The exercise
Pictures stay out. Extract the lines below from the first one through the line with "camera.updateMatrixWorld();", both included.

Data excerpt

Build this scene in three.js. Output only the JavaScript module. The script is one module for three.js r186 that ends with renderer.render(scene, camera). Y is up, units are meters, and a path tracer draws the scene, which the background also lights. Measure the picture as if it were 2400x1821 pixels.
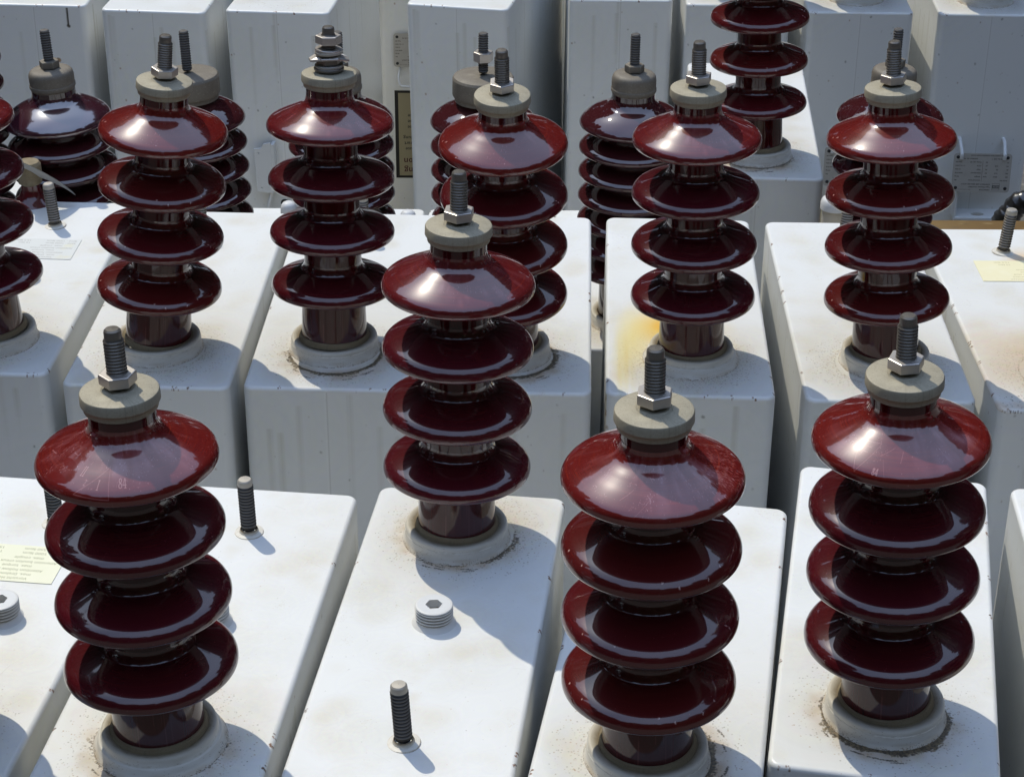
import * as THREE from 'three';
import { mergeGeometries } from 'three/addons/utils/BufferGeometryUtils.js';

// ------------------------------------------------------------ camera, sky, sun, exposure
const scene = new THREE.Scene();
const camera = new THREE.PerspectiveCamera(22.08, 1024 / 776, 0.05, 200);
const CAM_H = 0.8238;
camera.position.set(0, CAM_H, 0);
camera.rotation.order = 'YXZ';
camera.rotation.set(-28.24 * Math.PI / 180, 0, 0.43 * Math.PI / 180);
camera.updateMatrixWorld();

const SUN = new THREE.Vector3(-0.40, 1, -0.57).normalize();
{
  const w = 512, h = 256, data = new Float32Array(w * h * 4);
  for (let j = 0; j < h; j++) for (let i = 0; i < w; i++) {
    const th = ((i + 0.5) / w - 0.5) * 2 * Math.PI, el = ((j + 0.5) / h - 0.5) * Math.PI;
    const d = [Math.cos(el) * Math.cos(th), Math.sin(el), Math.cos(el) * Math.sin(th)];
    const t = Math.max(0, d[1]);
    const k = Math.pow(1 - t, 2.2);
    const c = Math.max(0, d[0] * SUN.x + d[1] * SUN.y + d[2] * SUN.z);
    const glow = 0.75 * Math.pow(c, 9) + 2.0 * Math.pow(c, 80), S = 1.80;
    // thin veil of cloud
    const v = 0.5 + 0.25 * Math.sin(d[0] * 5.1 + 1.3 * Math.sin(d[2] * 4.3)) + 0.25 * Math.sin(d[2] * 7.7 + d[0] * 3.1 + 2 * Math.sin(d[1] * 6));
    const veil = 0.12 * v;
    const o = (j * w + i) * 4;
    data[o] = S * (0.40 + 0.06 * k + veil) + glow;
    data[o + 1] = S * (0.56 + 0.00 * k + veil) + glow * 0.97;
    data[o + 2] = S * (0.90 - 0.26 * k + veil) + glow * 0.9;
    data[o + 3] = 1;
  }
  const sky = new THREE.DataTexture(data, w, h, THREE.RGBAFormat, THREE.FloatType);
  sky.mapping = THREE.EquirectangularReflectionMapping;
  sky.magFilter = sky.minFilter = THREE.LinearFilter;
  sky.needsUpdate = true;
  scene.background = sky;
  scene.environment = sky;
}
const sun = new THREE.DirectionalLight(new THREE.Color(1, 0.925, 0.765), 3.7);
sun.position.copy(SUN).multiplyScalar(8).add(new THREE.Vector3(0, 0, -1.8));
sun.target.position.set(0, 0, -1.8);
sun.castShadow = true;
sun.shadow.mapSize.set(4096, 4096);
Object.assign(sun.shadow.camera, { left: -2.2, right: 2.2, top: 2.2, bottom: -2.2, near: 0.5, far: 16 });
scene.add(sun, sun.target);

const renderer = new THREE.WebGLRenderer({ antialias: true });
renderer.setSize(1024, 776);
renderer.shadowMap.enabled = true;
renderer.toneMapping = THREE.LinearToneMapping;
renderer.toneMappingExposure = 0.765;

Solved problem
Build this scene in three.js. Output only the JavaScript module. The script is one module for three.js r186 that ends with renderer.render(scene, camera). Y is up, units are meters, and a path tracer draws the scene, which the background also lights. Measure the picture as if it were 2400x1821 pixels.
import * as THREE from 'three';
import { mergeGeometries } from 'three/addons/utils/BufferGeometryUtils.js';

// ------------------------------------------------------------ camera, sky, sun, exposure
const scene = new THREE.Scene();
const camera = new THREE.PerspectiveCamera(22.08, 1024 / 776, 0.05, 200);
const CAM_H = 0.8238;
camera.position.set(0, CAM_H, 0);
camera.rotation.order = 'YXZ';
camera.rotation.set(-28.24 * Math.PI / 180, 0, 0.43 * Math.PI / 180);
camera.updateMatrixWorld();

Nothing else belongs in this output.